Para anclar la película musicalmente elegí como plato fuerte la pieza
innovadora de Beethoven, una de las más conocidas, el Opus 131 en Do sostenido
menor. Un elemento sorprendente de la composición es que Beethoven indicó que
debía interpretarse attacca, sin pausa entre los siete movimientos. Cuando se
toca una pieza de casi 40 minutos sin interrupciones los instrumentos terminan
desafinándose, cada uno de una forma totalmente distinta. ¿Qué deberían hacer
los músicos? ¿Pararse a la mitad y afinar o esforzarse por adaptar su tono,
individualmente y como grupo, hasta el final? Creo que es una metáfora perfecta
de las relaciones estables, que inevitablemente tienen dificultades y exigen un
ajuste constante y una afinación muy cuidadosa debido a las mil formas en que
las personas cambian y evolucionan a lo largo de su vida.

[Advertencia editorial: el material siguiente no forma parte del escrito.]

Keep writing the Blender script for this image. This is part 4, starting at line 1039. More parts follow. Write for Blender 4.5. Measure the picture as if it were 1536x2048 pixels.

(Notas del director, Yaron Zilberman)
Partamos de la premisa de que
existe un director que cree firmemente (batuta en mano), en el concepto de Arte
como fuerza motriz o redentora, expresémoslo a través de sus propias palabras: la importancia del arte en la vida, como
forma de superar dificultades y dudas; la belleza, la cultura, cómo trascienden
los problemas del día a día a los que nos enfrentamos, y cómo se pueden usar
como fuente espiritual para elevar el ser emocional que tenemos.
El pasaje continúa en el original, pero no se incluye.